TASK STATEMENT: In how many lines does the string "part" appear? Answer with the number only.

DATA EXTRACT:
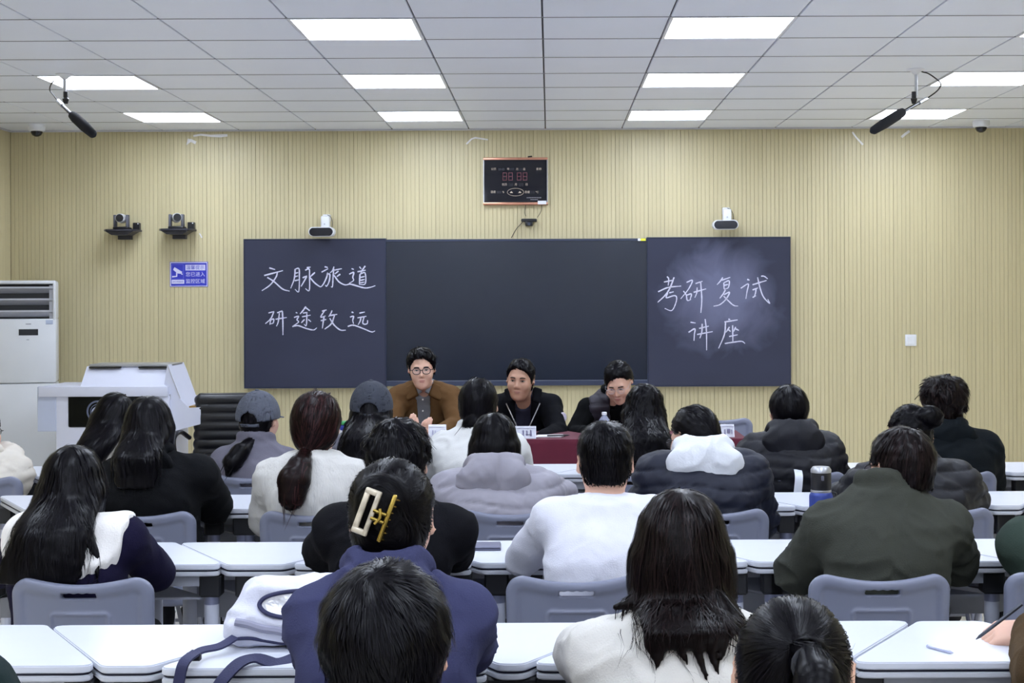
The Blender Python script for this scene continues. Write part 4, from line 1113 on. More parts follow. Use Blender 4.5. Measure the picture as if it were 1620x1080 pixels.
def make_hair(spec, hc, Rh, hs, px_m):
    """returns mesh data and the distance function in person-local coordinates"""
    ty = spec['type']; th = spec.get('th', .016); lo = spec.get('low', th * .6)
    zy, zz = ZC[spec.get('cut', 'long' if ty == 'long' else 'tied' if ty in ('tail', 'bun', 'clip') else 'short')]
    zy = np.array(zy); zz = np.array(zz)
    tie = spec.get('tie'); tl = spec.get('tail')
    HXv = np.array([HX, 1, 1], np.float32)
    def loc(p): return (p - hc) @ Rh / hs / HXv
    def glob(q): return hc + (np.asarray(q, np.float32) * hs) @ Rh.T
    asym = spec.get('asym', 0.0); jag = spec.get('jag', 0.0)
    def cap(p):
        q = loc(p)
        nz = np.clip((q[:, 2] - .028) / .092, 0, 1); e = lo + (th - lo) * nz ** .8
        if ty == 'short': e = e * np.clip((q[:, 2] + .03) / .055, .2, 1)
        if 'tuft' in spec: e = e + spec['tuft'] * (vnoise(q * 38 + spec.get('seed', 0)) - .4)
        d = s_ell((0, -.015, .028), (.074, .094, .092))(q)
        d = smin(d, s_ell((0, -.035, -.035), (.058, .060, .06))(q), .04) - e
        if ty == 'long': d = smin(d, s_ell((0, -.004, -.045), (.068, .060, .10))(q) - th * .8, .04)
        zc = np.interp(q[:, 1], zy, zz) + asym * q[:, 0]
        if jag: zc = zc + jag * (2 * vnoise(np.stack([q[:, 0] * 85 + 9, q[:, 1] * 20, 0 * q[:, 0]], 1)) - 1)
        return smax(d, (zc - q[:, 2]) * .75, .008) * hs
    fs = [cap]; tails = []
    if ty == 'long':
        C = [hc + np.asarray(c, np.float32) for c in spec['fall']]
        fs.append((s_sweep(C, spec['fw'], spec['fd'], (1, 0, 0)), .045))
        for ex in spec.get('locks', []):
            g = s_chain([hc + np.asarray(c, np.float32) for c in ex[0]], ex[1]); fs.append((g, .007))
    if tl is not None:
        pts = [hc + np.asarray(c, np.float32) for c in tl[0]]
        tails.append((s_chain(pts, tl[1]), pts)); fs.append((tails[0][0], .015))
    if 'bun' in spec:
        for c, r in spec['bun']: fs.append((s_ell(glob(c), np.array(r) * hs), .012))
    f0 = U(fs, .02)
    ns = spec.get('rough', .004)
    def f(p): return f0(p) + ns * (vnoise(p * 60) - .5) * (1 if ns else 0)
    # bounds
    lo_ = np.array(hc) - .15; hi_ = np.array(hc) + .15
    ext = []
    if ty == 'long': ext += [(np.asarray(c) + hc, w) for c, w in zip(spec['fall'], spec['fw'])] + [(np.asarray(c) + hc, .05) for ex in spec.get('locks', []) for c in ex[0]]
    if tl is not None: ext += [(np.asarray(c) + hc, r) for c, r in zip(tl[0], tl[1])]
    for c, r in ext:
        lo_ = np.minimum(lo_, c - r - .03); hi_ = np.maximum(hi_, c + r + .03)
    v = max(.0066, min(.0105, 2.5 / px_m))
    bv, bq = nets(f, *[axis_pts(lo_[i], hi_[i], None, v, v) for i in range(3)])
    bv = bv.astype(np.float32)
    # flow
    crown = glob(spec.get('crown', (0, -.035, .12)))
    up = Rh[:, 2]; fw = Rh[:, 1]
    G = np.array(spec.get('grav', (0, 0, -1)), np.float32)
    if ty == 'long':
        part = spec.get('part', 0.0)
        def dirf(p):
            r = p - crown; rn = r / np.maximum(np.linalg.norm(r, axis=1, keepdims=True), 1e-5)
            near = np.exp(-np.linalg.norm(r, axis=1) / .09)[:, None]
            return G + 1.2 * near * rn
        L_, n = spec.get('len', .30), 12
    elif ty in ('tail', 'bun', 'clip'):
        tp = glob(tie)
        if tails:
            tf, tpts = tails[0]; tdir = [(tpts[i], (tpts[min(i + 1, len(tpts) - 1)] - tpts[max(i - 1, 0)])) for i in range(len(tpts))]
        def dirf(p):
            d = tp - p; d = d / np.maximum(np.linalg.norm(d, axis=1, keepdims=True), 1e-5)
            if tails:
                on = (tf(p) < .004)[:, None]
                best = np.full(len(p), 1e9, np.float32); td = np.zeros_like(p)
                for a, b in tdir:
                    dd = np.linalg.norm(p - a, axis=1); m = dd < best; best = np.where(m, dd, best); td[m] = b / np.linalg.norm(b)
                d = np.where(on, td, d)
            if 'bun' in spec:
                for c, r in spec['bun']:
                    c_ = glob(c); q = p - c_; m = (np.linalg.norm(q / (np.array(r) * hs), axis=1) < 1.35)[:, None]
                    sw = np.cross(q, fw); d = np.where(m, sw / np.maximum(np.linalg.norm(sw, axis=1, keepdims=True), 1e-5), d)
            return d
        L_, n = spec.get('len', .11), 8
    else:
        wh = spec.get('whirl', .6); fwd = spec.get('fwd', .5)
        def dirf(p):
            r = p - crown; rn = r / np.maximum(np.linalg.norm(r, axis=1, keepdims=True), 1e-5)
            sw = np.cross(np.broadcast_to(up, p.shape), rn)
            return rn + wh * sw * np.exp(-np.linalg.norm(r, axis=1) / .07)[:, None] + fwd * fw * np.clip((p - hc) @ fw / .1, 0, 1)[:, None] + .35 * G
        L_, n = spec.get('len', .045), 5
    cnt = int(.82 * spec.get('count', 1400) * np.clip(px_m / 420, .6, 2.4))
    seeds = bv[rs.randint(0, len(bv), cnt)]
    width = spec.get('w', 1.7) / px_m
    keep = None
    if ty == 'short':
        def keep(tip):
            q = loc(tip); return q[:, 2] > np.interp(q[:, 1], zy, zz) + asym * q[:, 0] - spec.get('over', .008)
    if ty == 'long':
        zl = float(hc[2]) + min(float(c[2]) for c in spec['fall'])
        def keep(tip): return tip[:, 2] > zl - spec.get('rag', .03) * rs.rand(len(tip))
    stop = tp if ty in ('tail', 'bun', 'clip') else None
    sv, sq, tint = strands(f, seeds, dirf, L_, n, width, lift=spec.get('lift', .003), wob=spec.get('wob', .12), keep=keep, stop=stop, tailf=tails[0][0] if tails else None)
    allv = np.concatenate([bv, sv]); t = np.concatenate([np.full(len(bv), .1), tint]).astype(np.float32)
    return allv, np.concatenate([bq, sq + len(bv)]), t, f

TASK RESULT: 2